We had dinner at Chasen's. My experience was that when having a conversation with an actress, the talk usually consisted of: "So I said to the director . . ." and "I told the cameraman . . ." and "My leading man . . ." Dinner with an actress was all about show business. With Jorja, show business was not even mentioned. She talked about her family and friends. She had come from a small town - Mena, Arkansas - and still had her small-town roots. She was the antithesis of any actress I had ever met.
As we came to the end of the dinner, I said, "Jorja, why were you so reluctant to go out with me?"
She hesitated. "Do you want a straight answer?"
"Of course."
"You have the reputation of dating too many women. I don't intend to be just another one on your list."
I said, "You're not just another one. Why don't you give me a chance?"
She studied me a moment. "All right. We'll see."
I began seeing Jorja every evening. The more I saw of her, the more I knew that I was in love. She had a wonderful, wicked sense of humor, and we laughed a lot. We became closer and closer.
At the end of three months, I took her in my arms and said, "Let's get married."
We eloped to Vegas the next day.
I arranged for Natalie and Marty to come to Hollywood to meet Jorja, and they all got along beautifully. Natalie asked Jorja a hundred questions, then decided that she was thrilled for me.
I planned a honeymoon for us in Europe. I had bought a small house off Coldwater Canyon in Beverly Hills.
Otto and his wife, Ann, were living in Los Angeles, and when I told Otto the news about Jorja, he clapped me on the shoulder and said, "That's wonderful. I'll tell you what I'm going to do. As a wedding gift, I'm going to put siding on your house."
Otto's latest occupation was the siding business, putting aluminum siding on the outside of houses. It was a generous gift because siding was expensive.
"Great. Thanks."
I told Kenneth McKenna that I was taking three months off, and Jorja and I sailed to Europe. It was a dream honeymoon that included a tour of London, Paris, Rome, and one of my favorite places in the world - Venice. I had never been happier. The dark cloud was behind me.
Finally, it was time to return home. When we arrived back in Los Angeles, Otto was waiting for us. As we drove up to our house, he said, "I think you're going to love this."
He was right.

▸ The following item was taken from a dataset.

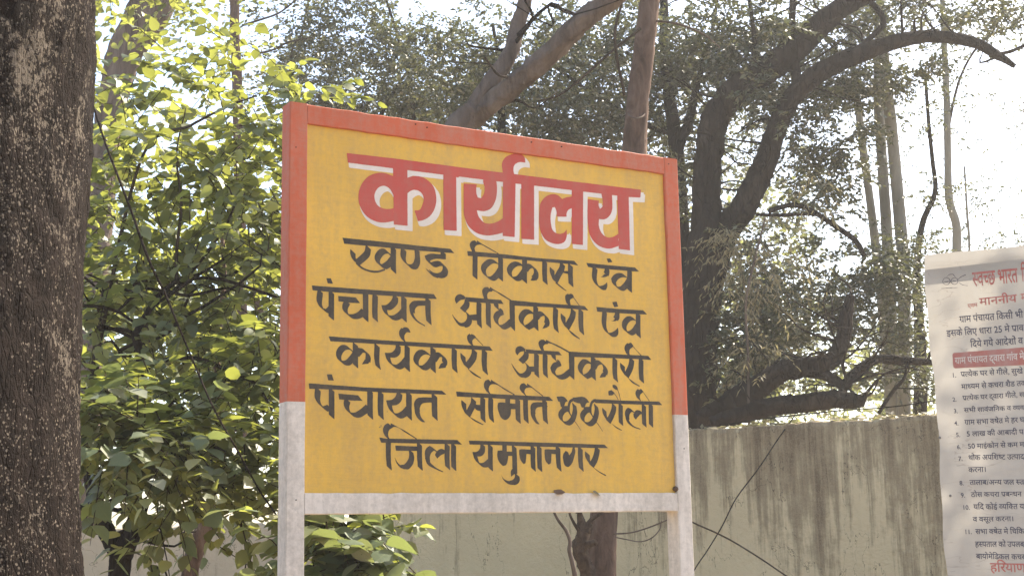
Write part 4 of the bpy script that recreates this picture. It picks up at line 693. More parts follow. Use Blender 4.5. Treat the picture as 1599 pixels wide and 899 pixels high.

The house looked beautiful, completely covered with shiny aluminum siding.
". . . And I'll tell you what I'm going to do," Otto added magnanimously. "I'm going to give you this at cost."
Jorja was doing a lot of television. She seemed to go from one top show to another.
One night, Jorja had a dream that she was making an impassioned speech to save the life of a man a crowd was about to lynch. She woke up in the middle of the dream and sat straight up in bed. She enjoyed her speech so much that she finished it, wide awake.
Back at MGM, late in the spring of 1952, I found a project that I liked. It was called "Dream Wife," a short story written by Alfred Levitt.
The plot was about the battle of the sexes. A bachelor was engaged to a beautiful State Department official who was too busy with an oil crisis in the Middle East to have time to marry him. Fed up, he decides to marry a beautiful young princess he met in the Middle East. Because of the world oil crisis, complications begin.